**What this task involves**
Transcribe exactly the lines from the one containing "Build this scene" through the one containing "PI = math.pi", both included, and leave out any pictures.

**Material provided**

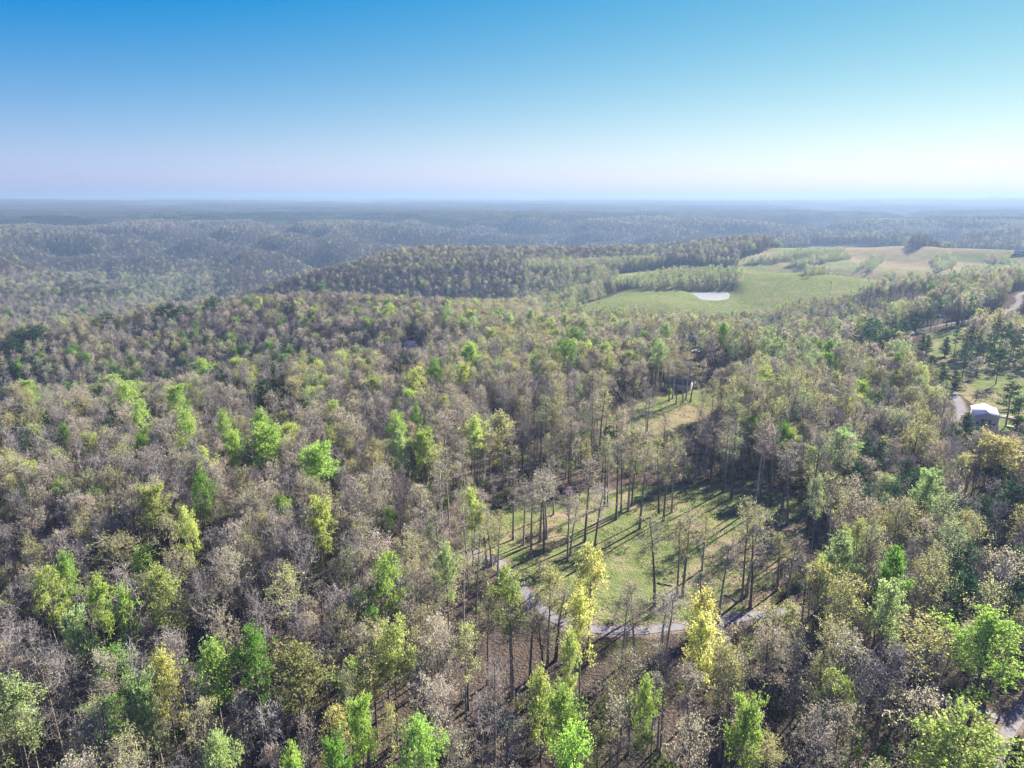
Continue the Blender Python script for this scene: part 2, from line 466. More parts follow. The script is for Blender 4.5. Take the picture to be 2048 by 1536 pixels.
==
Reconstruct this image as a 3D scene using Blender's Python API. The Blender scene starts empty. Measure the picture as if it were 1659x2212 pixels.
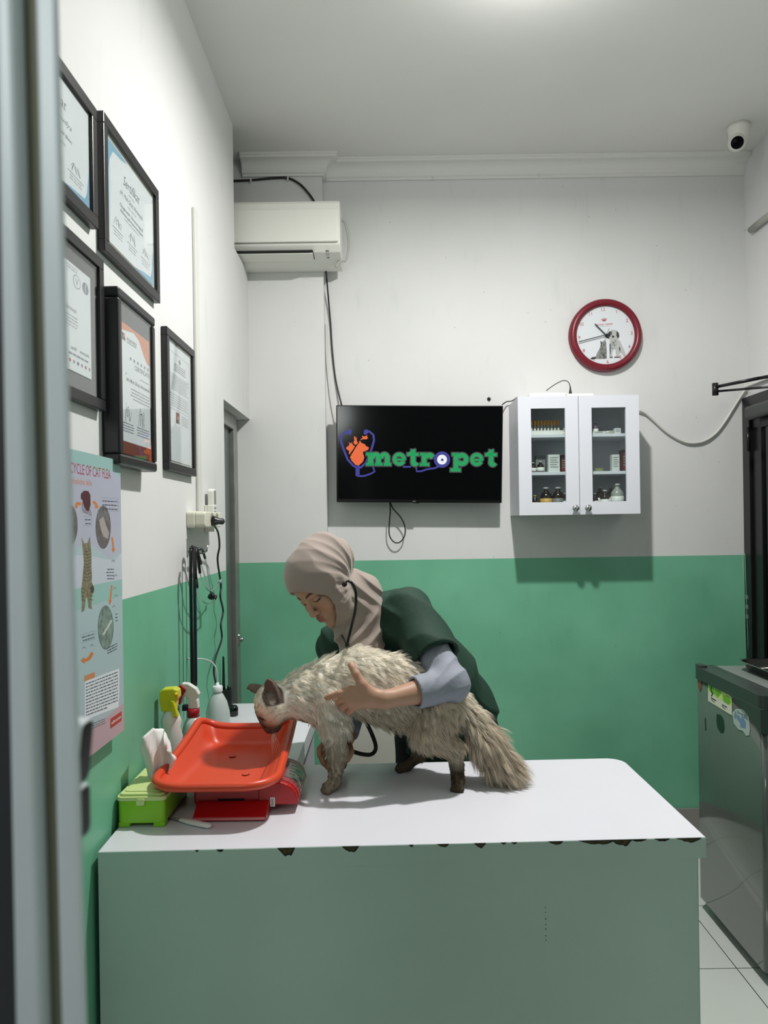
---
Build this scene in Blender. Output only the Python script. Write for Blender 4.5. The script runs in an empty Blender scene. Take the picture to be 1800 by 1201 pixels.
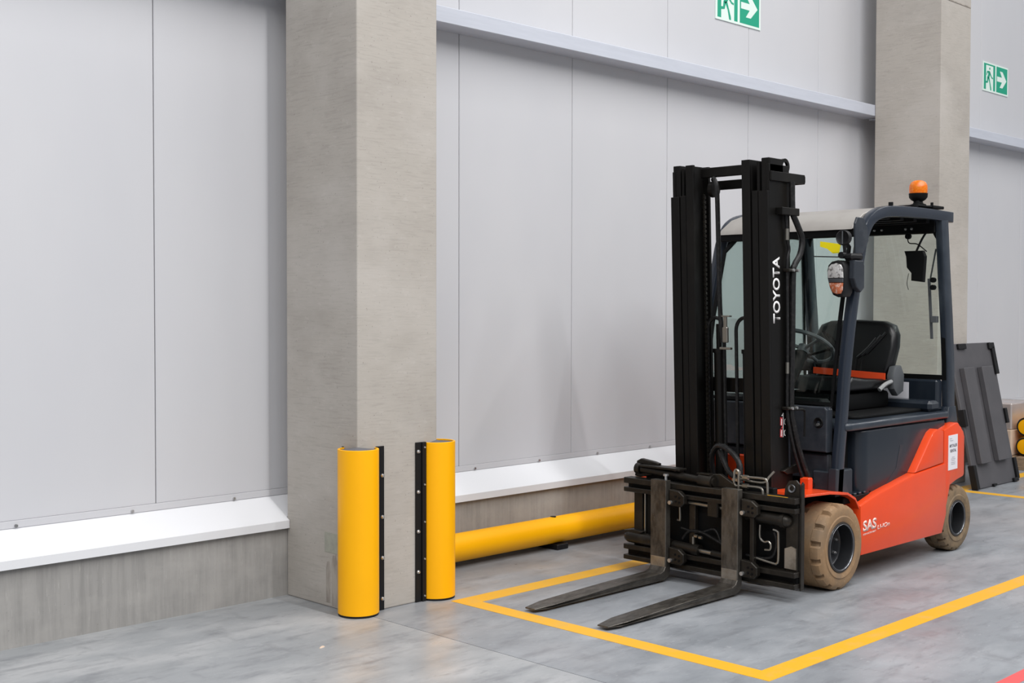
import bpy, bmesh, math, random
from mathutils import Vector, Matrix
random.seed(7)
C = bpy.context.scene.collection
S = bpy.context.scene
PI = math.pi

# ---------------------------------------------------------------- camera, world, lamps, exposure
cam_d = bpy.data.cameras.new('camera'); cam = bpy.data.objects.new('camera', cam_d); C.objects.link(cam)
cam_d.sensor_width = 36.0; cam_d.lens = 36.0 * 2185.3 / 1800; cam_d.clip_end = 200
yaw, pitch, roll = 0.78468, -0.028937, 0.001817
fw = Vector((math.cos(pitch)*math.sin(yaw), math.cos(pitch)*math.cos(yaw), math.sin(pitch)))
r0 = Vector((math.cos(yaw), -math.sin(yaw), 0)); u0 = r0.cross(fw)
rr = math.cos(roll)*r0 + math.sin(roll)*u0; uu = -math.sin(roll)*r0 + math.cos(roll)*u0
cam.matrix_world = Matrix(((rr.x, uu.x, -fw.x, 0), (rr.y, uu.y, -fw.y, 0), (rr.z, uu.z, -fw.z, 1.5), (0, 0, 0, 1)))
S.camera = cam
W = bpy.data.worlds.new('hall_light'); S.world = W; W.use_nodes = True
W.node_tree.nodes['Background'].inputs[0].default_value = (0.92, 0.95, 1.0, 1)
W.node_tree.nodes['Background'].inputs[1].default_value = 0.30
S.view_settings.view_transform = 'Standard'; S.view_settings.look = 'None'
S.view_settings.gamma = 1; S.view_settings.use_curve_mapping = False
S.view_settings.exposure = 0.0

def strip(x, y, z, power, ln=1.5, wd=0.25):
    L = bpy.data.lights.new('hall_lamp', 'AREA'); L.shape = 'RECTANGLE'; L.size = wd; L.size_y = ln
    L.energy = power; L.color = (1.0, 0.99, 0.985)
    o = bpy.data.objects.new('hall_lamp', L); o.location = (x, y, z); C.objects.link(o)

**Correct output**
Build this scene in Blender. Output only the Python script. Write for Blender 4.5. The script runs in an empty Blender scene. Take the picture to be 1800 by 1201 pixels.
import bpy, bmesh, math, random
from mathutils import Vector, Matrix
random.seed(7)
C = bpy.context.scene.collection
S = bpy.context.scene
PI = math.pi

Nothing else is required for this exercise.